A photo of the band King Gizzard & The Lizard Wizard

King Gizzard & The Lizard Wizard – Phantom Island

King Gizzard & The Lizard Wizard are synonymous with versatility at this point. The incomparably prolific Aussie sextet has released no fewer than 26 full-length albums over the course of their 14-year career, with entire LPs being singularly devoted to the band’s explorations of genres as disparate as psychedelic indie, synth pop, progressive rock, jazz fusion, and speed metal – and that’s just for starters. More importantly, the ever-growing “Gizzverse,” despite its now almost monolithic quantity, has with little variance offered distinctly high-quality music at every turn, owed in large part to band’s irresistible, highly unique artistic voice springing ever to the fore of its genre trappings to create a through-line within their myriad discography. Their latest single “Phantom Island” offers a first taste of the band’s latest categorical foray – this time into the timbre-rich world of orchestral rock.

“Phantom Island,” like its creators, contains multitudes. It beings with a tantalizing, piano-centric and purely orchestral swell, colored with strings, woodwinds, and brass that sound plucked right off of one of Curtis Mayfield’s film soundtracks. All the elements of a rock band proper join in shortly thereafter, accompanying a sidestep into poppier territory, then back again. The tuneful lead vocal and idiomatically busy orchestral atmosphere serve to distill King Gizzard’s own eccentricities into a potent 70s flavored cocktail that, in spite of frequent changes, still sounds remarkably focused. Hell, the lyrics are only interrupted by one trademark high pitched exclamation of “woo!” – and near the song’s close at that. Compare that to the songs of Nonagon Infinity, on which that single syllable is interjected throughout the lyrics a grand total of 51 times (by fan estimations).

Of course, without a little bit of madness and excess, it wouldn’t truly be Gizz: melody and instrumentation give way to new combinations with rapidity as off-kilter syncopations stab with brief punches of variance to keep the listener ever on their toes – and that’s all to say nothing of the seismic shift that occurs shortly after the song’s halfway point. An up-tempo metric modulation kicks the whole affair into high gear in a way that recalls “Dragon” (from the band’s recent speed metal-oriented album PetroDragonic Apocalypse) as much as it does R&B or jazz fusion.
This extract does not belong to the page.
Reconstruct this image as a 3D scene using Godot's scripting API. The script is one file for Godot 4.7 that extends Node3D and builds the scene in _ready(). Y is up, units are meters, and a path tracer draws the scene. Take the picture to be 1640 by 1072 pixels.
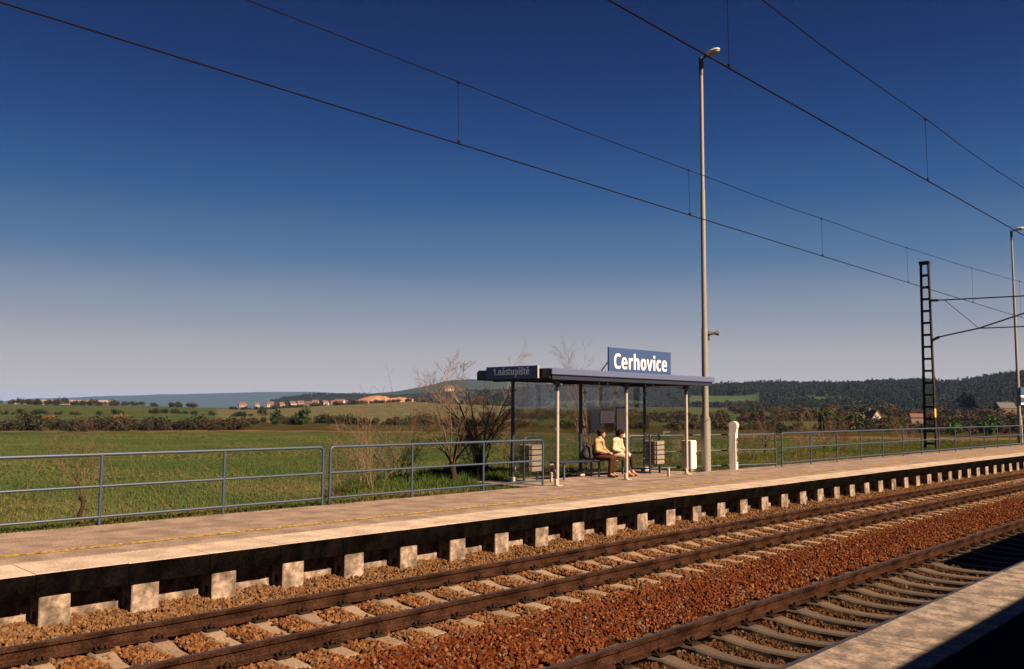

Perhaps in that similarity is one explanation for the band’s seemingly effortless genre-bending: King Gizzard are storytellers, and just like the highly segmented and relentlessly dynamic tendencies of the heaviest of heavy metal, “Phantom Island” unfolds in chapters.

Within its five minute runtime, “Phantom Island” weaves an odyssey of sonic and sensory ecstasy around a vision of topical (and tropical) madness in a way that’s immediately exciting, endlessly compelling, and, ultimately, highly listenable. King Gizzard haven proven once again that there is no aural territory on which they’re unable to make their own indelible mark, and that not even the might of a full orchestra can drown out a sound that’s quintessentially Gizz.